Terry Tempest Williams has been called “a citizen writer,” a writer who speaks and speaks out eloquently on behalf of an ethical stance toward life. A naturalist and fierce advocate for freedom of speech, she has consistently shown us how environmental issues are social issues that ultimately become matters of justice. “So here is my question,” she asks, “what might a different kind of power look like, feel like, and can power be redistributed equitably even beyond our own species?”

Williams, like her writing, cannot be categorized. She has testified before Congress on women’s health issues, been a guest at the White House, has camped in the remote regions of Utah and Alaska wildernesses and worked as “a barefoot artist” in Rwanda.
Known for her impassioned and lyrical prose, Terry Tempest Williams is the author of the environmental literature classic, Refuge: An Unnatural History of Family and Place; An Unspoken Hunger: Stories from the Field; Desert Quartet; Leap; Red: Patience and Passion in the Desert; The Open Space of Democracy; and Finding Beauty in a Broken World. Her most recent book, When Women Were Birds was published in Spring 2012 by Sarah Crichton Books/Farrar, Straus and Giroux.
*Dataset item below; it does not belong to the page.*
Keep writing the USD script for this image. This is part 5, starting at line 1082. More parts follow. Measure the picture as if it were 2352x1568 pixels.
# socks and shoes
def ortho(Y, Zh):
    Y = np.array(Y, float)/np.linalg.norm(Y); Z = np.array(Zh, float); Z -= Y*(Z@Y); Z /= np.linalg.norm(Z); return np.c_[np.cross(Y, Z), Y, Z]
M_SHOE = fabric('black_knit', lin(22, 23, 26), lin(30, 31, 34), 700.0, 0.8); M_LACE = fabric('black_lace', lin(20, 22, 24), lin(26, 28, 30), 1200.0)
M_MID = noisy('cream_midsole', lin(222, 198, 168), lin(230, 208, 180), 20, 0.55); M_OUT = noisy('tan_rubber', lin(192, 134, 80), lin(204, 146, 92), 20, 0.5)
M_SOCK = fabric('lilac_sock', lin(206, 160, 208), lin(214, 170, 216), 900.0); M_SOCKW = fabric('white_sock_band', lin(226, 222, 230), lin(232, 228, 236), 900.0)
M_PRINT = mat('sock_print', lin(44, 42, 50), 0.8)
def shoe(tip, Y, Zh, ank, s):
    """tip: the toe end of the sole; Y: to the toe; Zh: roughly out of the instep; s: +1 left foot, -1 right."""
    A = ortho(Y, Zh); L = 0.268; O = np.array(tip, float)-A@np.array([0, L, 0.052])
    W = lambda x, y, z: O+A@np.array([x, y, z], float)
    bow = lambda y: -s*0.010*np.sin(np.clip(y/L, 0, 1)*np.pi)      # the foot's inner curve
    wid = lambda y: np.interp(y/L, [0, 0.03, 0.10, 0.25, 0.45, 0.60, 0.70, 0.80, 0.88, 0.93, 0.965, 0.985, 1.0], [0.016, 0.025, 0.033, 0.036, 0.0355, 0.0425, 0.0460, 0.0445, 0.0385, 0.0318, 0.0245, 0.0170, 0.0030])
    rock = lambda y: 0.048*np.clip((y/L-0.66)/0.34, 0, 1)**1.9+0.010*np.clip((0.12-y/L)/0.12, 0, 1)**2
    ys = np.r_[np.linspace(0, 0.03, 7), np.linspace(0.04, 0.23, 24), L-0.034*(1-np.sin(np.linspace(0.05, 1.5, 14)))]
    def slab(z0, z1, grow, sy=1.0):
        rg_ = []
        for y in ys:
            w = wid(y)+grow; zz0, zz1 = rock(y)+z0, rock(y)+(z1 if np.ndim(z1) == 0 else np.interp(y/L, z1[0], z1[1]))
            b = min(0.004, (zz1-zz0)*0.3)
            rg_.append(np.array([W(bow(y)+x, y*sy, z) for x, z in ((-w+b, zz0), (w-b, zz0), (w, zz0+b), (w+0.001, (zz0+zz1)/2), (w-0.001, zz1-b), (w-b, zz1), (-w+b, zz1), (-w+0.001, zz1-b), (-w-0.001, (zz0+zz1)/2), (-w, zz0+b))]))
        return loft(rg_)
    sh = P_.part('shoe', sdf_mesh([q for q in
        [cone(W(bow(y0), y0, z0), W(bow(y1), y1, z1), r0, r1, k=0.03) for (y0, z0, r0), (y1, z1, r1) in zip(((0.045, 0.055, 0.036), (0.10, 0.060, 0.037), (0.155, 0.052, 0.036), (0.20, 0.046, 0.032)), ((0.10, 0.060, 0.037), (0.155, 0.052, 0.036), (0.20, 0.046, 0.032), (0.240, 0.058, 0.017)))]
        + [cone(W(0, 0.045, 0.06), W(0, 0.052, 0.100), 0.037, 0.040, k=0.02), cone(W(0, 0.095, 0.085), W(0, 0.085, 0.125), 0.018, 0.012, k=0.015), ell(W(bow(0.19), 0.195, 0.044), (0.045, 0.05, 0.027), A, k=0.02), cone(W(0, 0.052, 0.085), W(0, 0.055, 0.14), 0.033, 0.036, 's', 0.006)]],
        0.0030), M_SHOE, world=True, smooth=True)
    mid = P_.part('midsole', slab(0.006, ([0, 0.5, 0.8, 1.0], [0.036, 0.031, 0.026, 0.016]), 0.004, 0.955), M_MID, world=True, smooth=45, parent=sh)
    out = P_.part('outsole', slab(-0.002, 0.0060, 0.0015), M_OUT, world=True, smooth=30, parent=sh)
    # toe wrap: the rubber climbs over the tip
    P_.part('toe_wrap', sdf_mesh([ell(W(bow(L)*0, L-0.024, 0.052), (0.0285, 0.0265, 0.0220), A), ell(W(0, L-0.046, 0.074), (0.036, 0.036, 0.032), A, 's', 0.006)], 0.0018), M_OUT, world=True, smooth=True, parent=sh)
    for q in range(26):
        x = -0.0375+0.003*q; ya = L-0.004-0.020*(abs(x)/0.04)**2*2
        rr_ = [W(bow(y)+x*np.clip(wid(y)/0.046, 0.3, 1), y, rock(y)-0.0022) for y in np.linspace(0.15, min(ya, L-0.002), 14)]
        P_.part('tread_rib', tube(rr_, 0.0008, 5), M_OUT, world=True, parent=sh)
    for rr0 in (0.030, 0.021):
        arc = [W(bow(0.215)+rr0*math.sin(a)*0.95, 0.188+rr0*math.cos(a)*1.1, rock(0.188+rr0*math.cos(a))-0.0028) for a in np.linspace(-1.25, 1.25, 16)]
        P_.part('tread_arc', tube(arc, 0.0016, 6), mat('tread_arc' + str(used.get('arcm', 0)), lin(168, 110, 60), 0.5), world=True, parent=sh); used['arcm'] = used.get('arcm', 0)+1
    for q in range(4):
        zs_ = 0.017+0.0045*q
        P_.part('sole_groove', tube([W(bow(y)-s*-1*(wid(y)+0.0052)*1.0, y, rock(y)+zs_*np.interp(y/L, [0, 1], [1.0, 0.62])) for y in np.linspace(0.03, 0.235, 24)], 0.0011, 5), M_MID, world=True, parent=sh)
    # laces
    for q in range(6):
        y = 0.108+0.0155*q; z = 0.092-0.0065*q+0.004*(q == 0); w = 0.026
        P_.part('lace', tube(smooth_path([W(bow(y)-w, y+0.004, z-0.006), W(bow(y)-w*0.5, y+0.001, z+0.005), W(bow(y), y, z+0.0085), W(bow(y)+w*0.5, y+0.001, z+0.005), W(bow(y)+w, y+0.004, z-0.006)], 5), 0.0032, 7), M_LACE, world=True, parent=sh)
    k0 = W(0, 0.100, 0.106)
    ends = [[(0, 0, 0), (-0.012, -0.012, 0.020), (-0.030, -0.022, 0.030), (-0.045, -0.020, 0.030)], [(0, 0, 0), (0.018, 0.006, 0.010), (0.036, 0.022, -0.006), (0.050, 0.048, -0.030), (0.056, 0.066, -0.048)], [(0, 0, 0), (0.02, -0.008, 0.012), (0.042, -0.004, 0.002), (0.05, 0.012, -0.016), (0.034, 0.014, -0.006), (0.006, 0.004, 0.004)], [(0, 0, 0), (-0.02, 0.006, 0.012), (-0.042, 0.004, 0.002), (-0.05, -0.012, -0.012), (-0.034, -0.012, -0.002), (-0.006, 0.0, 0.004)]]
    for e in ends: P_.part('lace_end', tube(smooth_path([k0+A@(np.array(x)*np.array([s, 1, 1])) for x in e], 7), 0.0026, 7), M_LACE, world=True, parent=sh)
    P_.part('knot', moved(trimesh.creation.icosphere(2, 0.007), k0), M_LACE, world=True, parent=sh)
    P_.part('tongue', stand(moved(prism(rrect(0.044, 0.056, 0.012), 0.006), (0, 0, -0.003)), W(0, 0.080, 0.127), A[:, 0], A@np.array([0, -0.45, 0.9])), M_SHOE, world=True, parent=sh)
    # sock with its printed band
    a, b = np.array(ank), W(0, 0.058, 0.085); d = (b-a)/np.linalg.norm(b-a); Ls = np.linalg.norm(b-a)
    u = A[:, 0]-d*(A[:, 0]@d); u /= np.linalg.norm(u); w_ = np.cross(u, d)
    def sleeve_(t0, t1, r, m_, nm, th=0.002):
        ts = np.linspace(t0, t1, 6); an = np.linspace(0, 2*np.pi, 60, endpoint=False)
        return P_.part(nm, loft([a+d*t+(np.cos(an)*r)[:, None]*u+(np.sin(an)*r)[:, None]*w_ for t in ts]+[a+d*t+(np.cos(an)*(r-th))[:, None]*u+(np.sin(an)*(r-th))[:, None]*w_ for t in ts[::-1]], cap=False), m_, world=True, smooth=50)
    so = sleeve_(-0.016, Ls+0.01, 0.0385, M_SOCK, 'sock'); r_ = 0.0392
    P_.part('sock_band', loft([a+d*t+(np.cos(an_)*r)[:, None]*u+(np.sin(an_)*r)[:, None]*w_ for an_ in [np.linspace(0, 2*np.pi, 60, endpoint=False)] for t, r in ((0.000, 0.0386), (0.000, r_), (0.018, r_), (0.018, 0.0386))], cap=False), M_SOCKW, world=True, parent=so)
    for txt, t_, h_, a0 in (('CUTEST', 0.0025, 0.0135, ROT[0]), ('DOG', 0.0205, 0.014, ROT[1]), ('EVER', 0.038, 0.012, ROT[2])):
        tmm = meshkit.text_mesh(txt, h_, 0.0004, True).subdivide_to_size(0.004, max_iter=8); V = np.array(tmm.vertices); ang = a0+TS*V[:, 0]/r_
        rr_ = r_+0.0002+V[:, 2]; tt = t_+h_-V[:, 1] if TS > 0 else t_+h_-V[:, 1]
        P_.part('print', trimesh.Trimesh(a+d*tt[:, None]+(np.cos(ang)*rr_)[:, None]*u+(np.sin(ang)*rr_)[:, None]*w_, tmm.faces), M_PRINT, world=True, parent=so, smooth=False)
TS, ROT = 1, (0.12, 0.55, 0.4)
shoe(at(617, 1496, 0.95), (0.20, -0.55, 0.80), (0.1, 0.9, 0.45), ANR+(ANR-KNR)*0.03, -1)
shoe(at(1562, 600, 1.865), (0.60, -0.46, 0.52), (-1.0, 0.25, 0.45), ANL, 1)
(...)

She is a columnist for the magazine The Progressive. In her new book, The Story of My Heart by Richard Jeffries, as rediscovered by Brooke Williams and Terry Tempest Williams (Torrey House Press), she and Brooke Williams expand upon the 1883 book by Richard Jeffries. Williams is also currently working on a new book titled The Hour of Land: A Personal Topography of America’s National Parks (Sarah Crichton Books/Farrar, Straus and Giroux). The book will be published in 2016 to honor the centennial of the National Park Service.

In 2006, Williams received the Robert Marshall Award from The Wilderness Society, their highest honor given to an American citizen. She also received the Distinguished Achievement Award from the Western American Literature Association and the Wallace Stegner Award given by The Center for the American West. She is the recipient of a Lannan Literary Fellowship and a John Simon Guggenheim Fellowship in creative nonfiction. In 2009, Terry Tempest Williams was featured in Ken Burns’ PBS series on the national parks. In 2014, on the 50th Anniversary of the Wilderness Act, Ms. Williams received the Sierra Club’s John Muir Award honoring a distinguished record of leadership in American conservation.

Terry Tempest Williams is currently the Annie Clark Tanner Scholar in Environmental Humanities at the University of Utah and the Provostial Scholar at Dartmouth College. Her writing has appeared in The New Yorker, The New York Times, Orion Magazine, and numerous anthologies worldwide as a crucial voice for ecological consciousness and social change. She and her husband, Brooke Williams, live in the desert and mountains of the American West.

And when I think a word is strange that’s where it achieves the meaning. And when I think life is strange that’s where life begins.